═════ SOURCE MATERIAL
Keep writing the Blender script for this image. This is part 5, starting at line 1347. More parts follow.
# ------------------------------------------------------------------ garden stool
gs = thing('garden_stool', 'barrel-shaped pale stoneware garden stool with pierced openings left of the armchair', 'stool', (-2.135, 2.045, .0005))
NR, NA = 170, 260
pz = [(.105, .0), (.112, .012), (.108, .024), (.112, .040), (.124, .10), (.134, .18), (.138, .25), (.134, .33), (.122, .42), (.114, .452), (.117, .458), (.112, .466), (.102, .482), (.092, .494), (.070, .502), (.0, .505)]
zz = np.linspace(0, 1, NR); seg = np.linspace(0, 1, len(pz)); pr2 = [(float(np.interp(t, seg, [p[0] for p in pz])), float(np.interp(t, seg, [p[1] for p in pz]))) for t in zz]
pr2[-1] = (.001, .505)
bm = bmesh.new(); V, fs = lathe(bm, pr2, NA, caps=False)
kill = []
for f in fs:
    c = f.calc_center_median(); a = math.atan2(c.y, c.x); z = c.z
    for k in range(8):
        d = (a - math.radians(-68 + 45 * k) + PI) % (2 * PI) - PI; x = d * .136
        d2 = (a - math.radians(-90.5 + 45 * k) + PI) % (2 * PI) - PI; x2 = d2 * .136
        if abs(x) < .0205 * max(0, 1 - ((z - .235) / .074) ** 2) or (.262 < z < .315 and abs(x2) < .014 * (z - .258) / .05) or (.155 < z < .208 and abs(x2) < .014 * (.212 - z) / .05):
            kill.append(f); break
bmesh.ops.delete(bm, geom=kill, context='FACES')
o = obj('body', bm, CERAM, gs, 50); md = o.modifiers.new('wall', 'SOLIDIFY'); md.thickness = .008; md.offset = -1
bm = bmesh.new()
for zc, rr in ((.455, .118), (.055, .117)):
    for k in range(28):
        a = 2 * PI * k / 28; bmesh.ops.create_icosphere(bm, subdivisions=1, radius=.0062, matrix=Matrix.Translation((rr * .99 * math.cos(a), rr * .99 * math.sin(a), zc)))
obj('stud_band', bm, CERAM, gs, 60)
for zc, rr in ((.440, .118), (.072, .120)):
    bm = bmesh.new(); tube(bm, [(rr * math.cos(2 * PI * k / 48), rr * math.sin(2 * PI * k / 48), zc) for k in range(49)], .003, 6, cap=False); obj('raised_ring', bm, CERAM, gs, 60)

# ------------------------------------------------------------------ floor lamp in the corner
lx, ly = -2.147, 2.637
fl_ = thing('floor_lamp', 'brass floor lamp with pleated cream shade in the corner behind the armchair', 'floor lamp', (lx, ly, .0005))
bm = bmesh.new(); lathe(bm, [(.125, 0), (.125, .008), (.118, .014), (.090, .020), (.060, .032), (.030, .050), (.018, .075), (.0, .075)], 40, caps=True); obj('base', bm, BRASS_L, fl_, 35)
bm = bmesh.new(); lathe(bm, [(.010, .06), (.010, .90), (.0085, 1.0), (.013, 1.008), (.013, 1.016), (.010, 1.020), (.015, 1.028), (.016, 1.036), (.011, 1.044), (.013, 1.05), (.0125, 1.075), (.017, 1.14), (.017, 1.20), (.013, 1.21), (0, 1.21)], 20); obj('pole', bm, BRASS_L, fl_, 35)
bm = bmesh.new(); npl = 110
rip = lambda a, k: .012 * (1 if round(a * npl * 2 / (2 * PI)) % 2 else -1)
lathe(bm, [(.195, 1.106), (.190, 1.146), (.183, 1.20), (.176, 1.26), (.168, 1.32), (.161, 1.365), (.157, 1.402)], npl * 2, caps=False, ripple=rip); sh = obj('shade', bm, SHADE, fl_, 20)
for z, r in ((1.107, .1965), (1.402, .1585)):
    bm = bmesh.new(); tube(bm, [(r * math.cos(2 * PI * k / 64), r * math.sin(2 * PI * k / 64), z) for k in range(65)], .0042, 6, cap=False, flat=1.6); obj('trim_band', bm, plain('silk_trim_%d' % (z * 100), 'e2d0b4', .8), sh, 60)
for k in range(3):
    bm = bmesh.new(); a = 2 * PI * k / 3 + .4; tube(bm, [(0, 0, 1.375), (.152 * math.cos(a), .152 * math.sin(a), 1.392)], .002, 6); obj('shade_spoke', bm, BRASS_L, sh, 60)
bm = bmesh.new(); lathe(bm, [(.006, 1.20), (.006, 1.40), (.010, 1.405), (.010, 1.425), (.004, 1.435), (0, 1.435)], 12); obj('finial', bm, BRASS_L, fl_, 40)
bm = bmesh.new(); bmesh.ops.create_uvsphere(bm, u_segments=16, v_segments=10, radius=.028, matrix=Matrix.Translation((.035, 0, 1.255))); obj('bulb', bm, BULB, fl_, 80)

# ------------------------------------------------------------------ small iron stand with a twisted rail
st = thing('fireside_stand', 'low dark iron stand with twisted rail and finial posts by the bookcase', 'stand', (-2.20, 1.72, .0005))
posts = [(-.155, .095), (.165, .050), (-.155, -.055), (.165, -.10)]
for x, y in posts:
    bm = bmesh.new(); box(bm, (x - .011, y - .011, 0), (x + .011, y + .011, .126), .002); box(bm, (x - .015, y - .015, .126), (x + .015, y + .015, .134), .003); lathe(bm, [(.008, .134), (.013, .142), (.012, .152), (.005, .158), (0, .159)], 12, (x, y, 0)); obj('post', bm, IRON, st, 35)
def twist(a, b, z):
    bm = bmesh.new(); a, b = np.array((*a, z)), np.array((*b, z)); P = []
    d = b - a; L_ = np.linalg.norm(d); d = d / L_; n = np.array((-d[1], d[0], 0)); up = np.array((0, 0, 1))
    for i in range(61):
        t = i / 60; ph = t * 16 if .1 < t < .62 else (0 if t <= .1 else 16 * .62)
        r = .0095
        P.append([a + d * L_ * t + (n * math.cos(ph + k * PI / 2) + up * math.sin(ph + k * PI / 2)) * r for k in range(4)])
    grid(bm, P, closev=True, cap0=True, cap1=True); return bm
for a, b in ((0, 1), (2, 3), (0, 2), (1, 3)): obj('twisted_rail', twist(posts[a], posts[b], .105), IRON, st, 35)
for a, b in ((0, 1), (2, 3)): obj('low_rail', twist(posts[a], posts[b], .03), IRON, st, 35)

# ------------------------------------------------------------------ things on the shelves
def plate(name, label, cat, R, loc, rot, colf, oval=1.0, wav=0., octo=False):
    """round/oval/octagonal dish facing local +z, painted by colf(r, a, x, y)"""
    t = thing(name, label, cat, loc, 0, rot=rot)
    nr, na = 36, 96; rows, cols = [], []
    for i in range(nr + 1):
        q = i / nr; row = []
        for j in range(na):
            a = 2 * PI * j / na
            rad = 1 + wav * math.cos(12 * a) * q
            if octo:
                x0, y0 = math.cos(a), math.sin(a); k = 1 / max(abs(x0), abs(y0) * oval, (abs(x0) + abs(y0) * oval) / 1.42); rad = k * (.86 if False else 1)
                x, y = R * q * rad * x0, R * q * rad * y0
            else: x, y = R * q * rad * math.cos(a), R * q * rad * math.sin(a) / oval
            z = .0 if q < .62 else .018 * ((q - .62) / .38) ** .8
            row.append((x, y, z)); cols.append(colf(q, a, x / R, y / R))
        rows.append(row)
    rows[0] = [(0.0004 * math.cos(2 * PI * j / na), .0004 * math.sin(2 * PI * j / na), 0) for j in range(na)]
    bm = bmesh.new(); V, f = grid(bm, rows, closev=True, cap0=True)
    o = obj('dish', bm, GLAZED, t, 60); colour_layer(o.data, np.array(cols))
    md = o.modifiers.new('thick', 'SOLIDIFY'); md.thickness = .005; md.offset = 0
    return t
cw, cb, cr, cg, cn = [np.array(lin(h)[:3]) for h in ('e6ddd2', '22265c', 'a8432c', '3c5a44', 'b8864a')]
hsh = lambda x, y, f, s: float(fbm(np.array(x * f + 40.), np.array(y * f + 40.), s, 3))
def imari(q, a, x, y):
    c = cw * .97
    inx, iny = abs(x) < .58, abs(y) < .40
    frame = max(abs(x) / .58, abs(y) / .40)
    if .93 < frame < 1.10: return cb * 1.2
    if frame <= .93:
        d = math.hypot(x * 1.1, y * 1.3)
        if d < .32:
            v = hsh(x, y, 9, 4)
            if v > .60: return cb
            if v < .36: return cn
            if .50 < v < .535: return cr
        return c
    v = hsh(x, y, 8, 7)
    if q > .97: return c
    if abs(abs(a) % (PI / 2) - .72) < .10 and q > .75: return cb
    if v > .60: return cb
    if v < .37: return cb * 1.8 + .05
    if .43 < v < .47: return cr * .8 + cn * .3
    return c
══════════
*TASK TO COMPLETE:*
Each line from the start of the listing above through the line containing "bm = bmesh.new(); tube(bm, [(rr" should be copied exactly, please, with no other lines added.

*TASK SOLUTION:*
Keep writing the Blender script for this image. This is part 5, starting at line 1347. More parts follow.
# ------------------------------------------------------------------ garden stool
gs = thing('garden_stool', 'barrel-shaped pale stoneware garden stool with pierced openings left of the armchair', 'stool', (-2.135, 2.045, .0005))
NR, NA = 170, 260
pz = [(.105, .0), (.112, .012), (.108, .024), (.112, .040), (.124, .10), (.134, .18), (.138, .25), (.134, .33), (.122, .42), (.114, .452), (.117, .458), (.112, .466), (.102, .482), (.092, .494), (.070, .502), (.0, .505)]
zz = np.linspace(0, 1, NR); seg = np.linspace(0, 1, len(pz)); pr2 = [(float(np.interp(t, seg, [p[0] for p in pz])), float(np.interp(t, seg, [p[1] for p in pz]))) for t in zz]
pr2[-1] = (.001, .505)
bm = bmesh.new(); V, fs = lathe(bm, pr2, NA, caps=False)
kill = []
for f in fs:
    c = f.calc_center_median(); a = math.atan2(c.y, c.x); z = c.z
    for k in range(8):
        d = (a - math.radians(-68 + 45 * k) + PI) % (2 * PI) - PI; x = d * .136
        d2 = (a - math.radians(-90.5 + 45 * k) + PI) % (2 * PI) - PI; x2 = d2 * .136
        if abs(x) < .0205 * max(0, 1 - ((z - .235) / .074) ** 2) or (.262 < z < .315 and abs(x2) < .014 * (z - .258) / .05) or (.155 < z < .208 and abs(x2) < .014 * (.212 - z) / .05):
            kill.append(f); break
bmesh.ops.delete(bm, geom=kill, context='FACES')
o = obj('body', bm, CERAM, gs, 50); md = o.modifiers.new('wall', 'SOLIDIFY'); md.thickness = .008; md.offset = -1
bm = bmesh.new()
for zc, rr in ((.455, .118), (.055, .117)):
    for k in range(28):
        a = 2 * PI * k / 28; bmesh.ops.create_icosphere(bm, subdivisions=1, radius=.0062, matrix=Matrix.Translation((rr * .99 * math.cos(a), rr * .99 * math.sin(a), zc)))
obj('stud_band', bm, CERAM, gs, 60)
for zc, rr in ((.440, .118), (.072, .120)):
    bm = bmesh.new(); tube(bm, [(rr * math.cos(2 * PI * k / 48), rr * math.sin(2 * PI * k / 48), zc) for k in range(49)], .003, 6, cap=False); obj('raised_ring', bm, CERAM, gs, 60)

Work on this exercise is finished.